Mon, Nov 10, 2003 - Page 4 News List

Wasteland transformed into ecotourism hotspot

FACELIFT A barren valley known as `Moon World' is slowly turning green from an ecological engineering project in which nature and human activities are harmonized

By Chiu Yu-Tzu  /  STAFF REPORTER , IN TAINAN

An earthen dam and embankments in the Peitzegou River's catchment area is helping to turn barren land green.

PHOTO: CHIANG YING-YING, TAIPEI TIMES

In southern Tainan County, Lin Yi-lin (林宜潾), a fourth grader, might finally get the opportunity to finish her primary education at Longchi Elementary School's (龍崎國小) Longchuan Branch (龍船分校).

The branch has been saved from being closed after the government launched a reconstruction project at a nearby river to turn an abandoned valley into one of the leading ecological tourism spots in Taiwan.

Originating in Longchi Township, the Peitzegou River (埤仔溝溪) flows into the Erjen River (二仁溪) after traveling 4.5km.
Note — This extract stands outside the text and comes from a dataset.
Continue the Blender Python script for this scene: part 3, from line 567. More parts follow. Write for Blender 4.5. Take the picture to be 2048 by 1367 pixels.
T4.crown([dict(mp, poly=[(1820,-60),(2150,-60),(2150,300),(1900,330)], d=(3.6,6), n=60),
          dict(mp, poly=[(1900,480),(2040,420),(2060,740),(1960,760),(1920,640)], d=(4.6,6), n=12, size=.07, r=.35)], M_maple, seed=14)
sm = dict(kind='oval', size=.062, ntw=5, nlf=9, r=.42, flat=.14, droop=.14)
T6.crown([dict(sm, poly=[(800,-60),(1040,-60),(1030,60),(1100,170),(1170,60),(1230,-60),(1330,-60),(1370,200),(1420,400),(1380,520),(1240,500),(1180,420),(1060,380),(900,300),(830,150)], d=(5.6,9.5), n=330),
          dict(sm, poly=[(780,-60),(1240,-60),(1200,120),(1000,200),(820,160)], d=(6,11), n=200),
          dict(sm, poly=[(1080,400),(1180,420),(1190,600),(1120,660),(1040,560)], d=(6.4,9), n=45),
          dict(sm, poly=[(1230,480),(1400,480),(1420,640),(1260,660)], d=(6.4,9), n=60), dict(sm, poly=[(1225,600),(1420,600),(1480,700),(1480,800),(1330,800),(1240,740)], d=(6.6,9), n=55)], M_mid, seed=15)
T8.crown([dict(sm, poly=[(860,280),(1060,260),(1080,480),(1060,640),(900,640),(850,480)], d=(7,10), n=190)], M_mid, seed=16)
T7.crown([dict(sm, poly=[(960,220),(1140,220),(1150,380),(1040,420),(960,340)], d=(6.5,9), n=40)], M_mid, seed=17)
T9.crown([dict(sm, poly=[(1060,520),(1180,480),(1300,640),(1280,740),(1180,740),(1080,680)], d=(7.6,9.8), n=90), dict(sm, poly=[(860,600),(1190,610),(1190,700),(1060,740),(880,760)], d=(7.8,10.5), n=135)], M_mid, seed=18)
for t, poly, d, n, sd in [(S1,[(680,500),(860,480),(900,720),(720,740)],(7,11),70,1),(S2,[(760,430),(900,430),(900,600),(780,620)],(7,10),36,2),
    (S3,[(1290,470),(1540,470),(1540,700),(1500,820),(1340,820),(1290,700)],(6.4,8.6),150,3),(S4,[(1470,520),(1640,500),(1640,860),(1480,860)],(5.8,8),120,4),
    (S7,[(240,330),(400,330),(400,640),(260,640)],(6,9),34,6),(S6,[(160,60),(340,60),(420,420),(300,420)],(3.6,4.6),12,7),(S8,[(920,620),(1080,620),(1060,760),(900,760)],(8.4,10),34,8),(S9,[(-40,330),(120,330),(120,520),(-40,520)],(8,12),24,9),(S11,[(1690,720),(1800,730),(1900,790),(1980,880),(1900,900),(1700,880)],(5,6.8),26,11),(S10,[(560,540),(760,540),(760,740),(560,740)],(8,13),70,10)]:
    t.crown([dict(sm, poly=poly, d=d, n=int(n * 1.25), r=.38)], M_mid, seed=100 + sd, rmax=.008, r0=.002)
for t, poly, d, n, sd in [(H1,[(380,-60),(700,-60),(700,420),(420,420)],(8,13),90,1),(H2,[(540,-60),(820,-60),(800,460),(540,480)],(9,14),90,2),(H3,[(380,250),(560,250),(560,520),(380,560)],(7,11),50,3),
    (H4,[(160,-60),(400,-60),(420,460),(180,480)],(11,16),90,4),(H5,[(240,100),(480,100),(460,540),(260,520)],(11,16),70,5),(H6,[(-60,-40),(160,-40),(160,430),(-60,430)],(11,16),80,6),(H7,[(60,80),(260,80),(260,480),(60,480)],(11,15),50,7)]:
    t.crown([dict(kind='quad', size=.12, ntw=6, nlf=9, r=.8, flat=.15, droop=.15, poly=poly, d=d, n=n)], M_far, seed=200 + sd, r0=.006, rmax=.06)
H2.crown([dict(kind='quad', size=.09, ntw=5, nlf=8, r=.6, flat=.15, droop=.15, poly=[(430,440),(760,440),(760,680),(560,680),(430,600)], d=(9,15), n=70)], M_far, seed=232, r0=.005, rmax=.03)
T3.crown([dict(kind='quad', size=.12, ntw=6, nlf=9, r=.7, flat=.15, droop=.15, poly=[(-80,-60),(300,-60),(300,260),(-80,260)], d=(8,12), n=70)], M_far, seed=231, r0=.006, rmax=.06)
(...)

Its catchment area covers 330 hectares of rare mudstone badlands, on which no vegetation can grow naturally. Also known as "Moon World," the barren valley covers more than 100,000 hectares of badlands distributed over 19 townships in Tainan and Kaohsiung counties, accounting for 3 percent of Taiwan's land area.

A testament to nature's resilience, for decades the barren wasteland's only benefit to residents has been the beauty of its desolation. On rainy days, linear erosion promotes the formation of gullies and rills. On clear days, dried, hardened silt and gravel with a high pH level turn the valley into a desolate wasteland, sometimes causing a polluting haze.

Harsh growing conditions have forced residents into a challenging lifestyle -- arduously growing pineapples, longan and green bamboo shoots in nearby areas. In 1960s, residents began to face a tougher future when the growing plastics industry started replacing bamboo products and craft items. Typhoon Thelma devastated southern Taiwan in July 1977, further forcing residents of remote mountainous townships, including Longchi, to look for work in cities. The population of Longchi has dramatically dropped from 6,300 in the early 1980s to 4,300 at present.

Ten-year-old Lin and her 35 schoolmates recently saw the barren valley grow more verdant. At the government-sponsored Ecotechnology Expo 2003, which was held in Longchi last Saturday, they served as young spokespeople, explaining the diverse methods of ecological engineering adopted in the valley to tourists.

Showing visitors an embankment that has been strengthened by used tires, students said the technique stabilizes bare slopes and reduces soil erosion, helping plants to take root. It also offers a means of recycling old tires.

Pointing at the greenish slopes, students said an ecological engineering method involving the planting of an East Indian grass, vetiver, had been successfully adopted there to prevent erosion.

At a riverside pavilion built right on top of a vertical overflow pipe, which allows water from a reservoir to fall into an earthen dam, Lin said the pavilion was a perfect place to enjoy a fabulous view.

The facilities beautifying the engineering work -- which has just been completed by the Council of Agriculture's Soil and Water Conservation Bureau -- include bamboo shelters, pathways and ecological ponds. Integrating concepts of disaster prevention, recreation and ecological conservation, the bureau has designated a proper route for tourists in the catchment area.

According to officials, past failures in attempts to preserve soil by using conventional engineering methods, such as building cement escape canals, prompted them to turn to alternative, ecologically friendly methods.

"It will take years for the valley to flourish. But we have seen new signs of life already," said Wu Huei-long (吳輝龍), the bureau's director-general.